This Under-$5 Aldi Find Doubles As A Perfect Soup Base

If you were to grab a jar in the store, you'd probably think that Aldi's Specially Selected Premium Vodka Pasta Sauce is just the kind of thing to keep in the pantry until a weeknight pasta calls for a shortcut. But actually, it has another, more unexpected, use. This under-$5 jar of rich sauce might just be your next shortcut to a warming tomato soup, thanks to the fact that it kind of already sits somewhere between a marinara and a cream-based sauce (and that creaminess plus acidity is the balance one should strive for in a good soup).

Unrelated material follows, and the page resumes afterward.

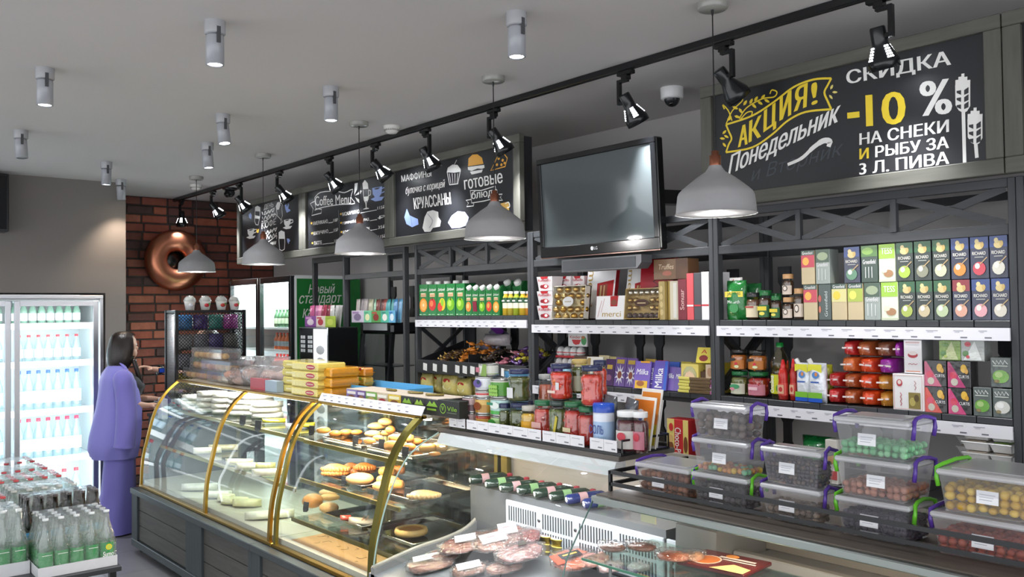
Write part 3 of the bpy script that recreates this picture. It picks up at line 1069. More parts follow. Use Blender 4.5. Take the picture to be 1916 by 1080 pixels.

And this isn't just an opinion, there's some real food science to back this up — vodka and tomatoes are actually a perfect food pairing. Alcohol acts as a solvent for tomato's flavor compounds that water or fat alone can't release, so what that means is that adding vodka makes all those flavors pop out more. There's no reason to limit yourself to enjoying these flavors only as a pasta sauce and not as soup, too.

As a base, you only need to thin the sauce out with some vegetable broth and maybe add some extra added cream as well, and soon you could be looking at possibly the easiest and most delicious tomato soup you've ever had. Bonus points for no roasting or blending required which, on a wintery Tuesday night when pasta isn't calling your name, is kind of a win-win situation.

When it works and when it doesn't

Using Aldi's vodka pasta sauce as a soup base works best when you lean into what it already is, rather than trying to force it into something else. It has a natural tomato-y richness which makes it ideal for creamy tomato-style soups; in fact, it's just calling to have a crispy grilled cheese dunked into its indulgent flavors. Think bread, cheese, vodka sauce... it's all the best parts of penne alla vodka but dippable and drinkable. Make it your own by topping it with a little basil oil, a swirl of yogurt, or even cook a handful of small pasta shapes directly in the pot to bulk it out a little and turn it into a pasta e fagioli or minestrone-style soup.

However, there are limits — if you dilute the vodka sauce too aggressively, you could lose the balance that makes it so appealing in the first place. So no, this is not the base for a more brothy or vegetable-forward soup, no beans and no lentils here. What could be interesting, however, is to use it as the base for a ramen. Tomato-based ramens may not be traditional, but they definitely work. It's up to you whether you want to stick to a classic or play around a little, but the appeal is the same: you're starting with a $4.29 jar that works double time as both a sauce and a soup base.